One can only conject that the advent in the past two years of the 411cc Royal Enfield Himalayan and Indian-built BMW G310 GS may have helped change his mind – that, and Stefan Pierer’s talents for persuasion…
For that absence is all about to change, with the launch at this year’s EICMA Milan Show of the first small-capacity KTM go-anywhere bike, the 390 Adventure due to hit dealer showrooms in March next year. The bike is primarily developed in KTM’s R&D Centre at its Mattighofen HQ, but manufactured entirely in India.

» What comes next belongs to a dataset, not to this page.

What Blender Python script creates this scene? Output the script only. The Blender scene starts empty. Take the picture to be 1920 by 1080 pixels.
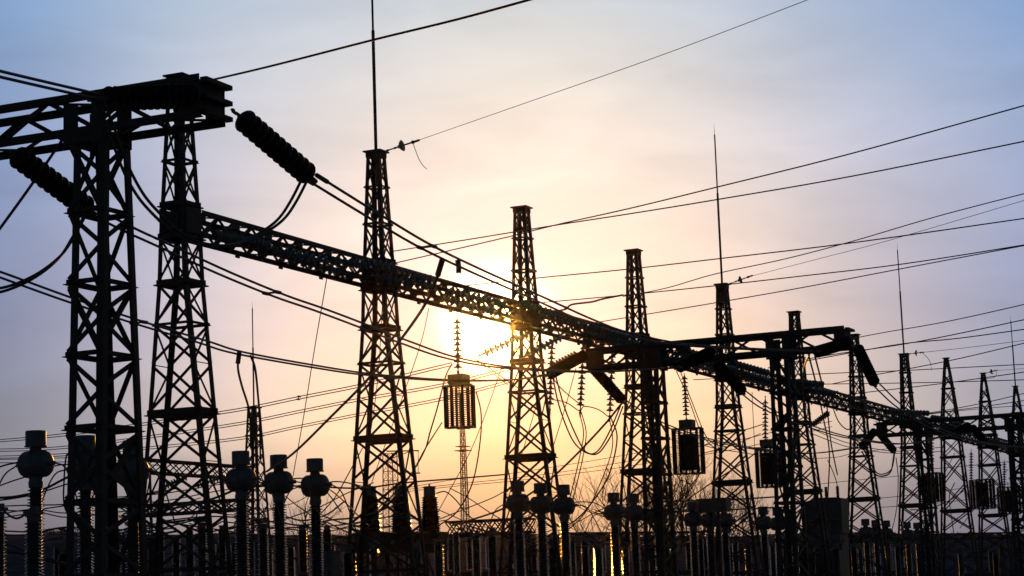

While using the 390 Duke as a platform, its distinctive design is also derived from the company’s dominant KTM Rally bikes, which have won the iconic Dakar race for the past 18 years straight. Indeed, it can justly be claimed that with Rally events limited to 450cc bikes since 2011, the 390 Adventure is more closely related to KTM’s serial race-winning off-roaders than its larger capacity parallel-twin 790 Adventure and V-twin 1290 Super Adventure models are.
The chance to be the first outsider to ride the pre-production version of the new model some weeks before its EICMA launch, unveiled a bike which promises to be a genuine multi-purpose entry level motorcycle, rather than a lookalike styling exercise or a neo-retro nostalgia bike.